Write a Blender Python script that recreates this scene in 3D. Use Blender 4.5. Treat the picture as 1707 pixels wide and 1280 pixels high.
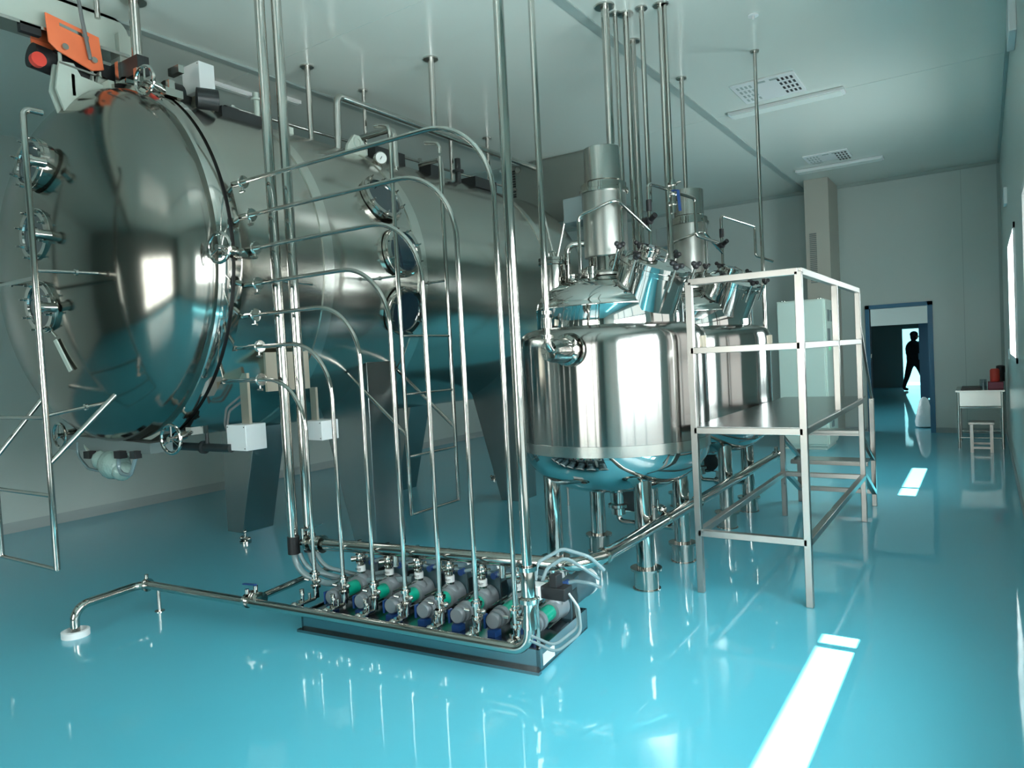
import bpy, bmesh, math, random
from mathutils import Vector, Matrix
random.seed(7)
S = bpy.context.scene
for o in list(bpy.data.objects): bpy.data.objects.remove(o)
COL = S.collection
R = math.radians

# ------------------------------------------------------------ camera
W, H, F = 1707, 1280, 1195.4
yaw, pit, rol = R(33.475), R(2.09), R(-2.971)
fw = Vector((-math.sin(yaw)*math.cos(pit), math.cos(yaw)*math.cos(pit), -math.sin(pit)))
rt = Vector((math.cos(yaw), math.sin(yaw), 0)); up = rt.cross(fw)
r2 = rt*math.cos(rol) + up*math.sin(rol); u2 = -rt*math.sin(rol) + up*math.cos(rol)
cam = bpy.data.cameras.new('camera'); co = bpy.data.objects.new('camera', cam); COL.objects.link(co)
m = Matrix((r2, u2, -fw)).transposed().to_4x4(); m.translation = Vector((0, 0, 1.5)); co.matrix_world = m
cam.sensor_width = 36; cam.lens = F*36/W; cam.clip_start = .05; S.camera = co

# ------------------------------------------------------------ light
wd = bpy.data.worlds.new('daylight'); S.world = wd; wd.use_nodes = True
bg = wd.node_tree.nodes['Background']; bg.inputs[0].default_value = (.80, .90, 1, 1); bg.inputs[1].default_value = 2.2
def add_light(name, kind, energy, loc, direction, size=None, color=(1, 1, 1)):
    l = bpy.data.lights.new(name, kind); l.energy = energy; l.color = color
    o = bpy.data.objects.new(name, l); COL.objects.link(o); o.location = loc
    o.rotation_euler = Vector(direction).to_track_quat('-Z', 'Z' if kind == 'SUN' else 'Y').to_euler()
    if kind == 'AREA': l.shape = 'RECTANGLE'; l.size, l.size_y = size
    return o
sun = add_light('sun', 'SUN', 100, (5, 3, 8), (-1, 0, -1.58), color=(1, .95, .88)); sun.data.angle = R(.5)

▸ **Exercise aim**
Lines containing the string "scene" should be counted; reply with their number and nothing more.

▸ **Finished answer**
2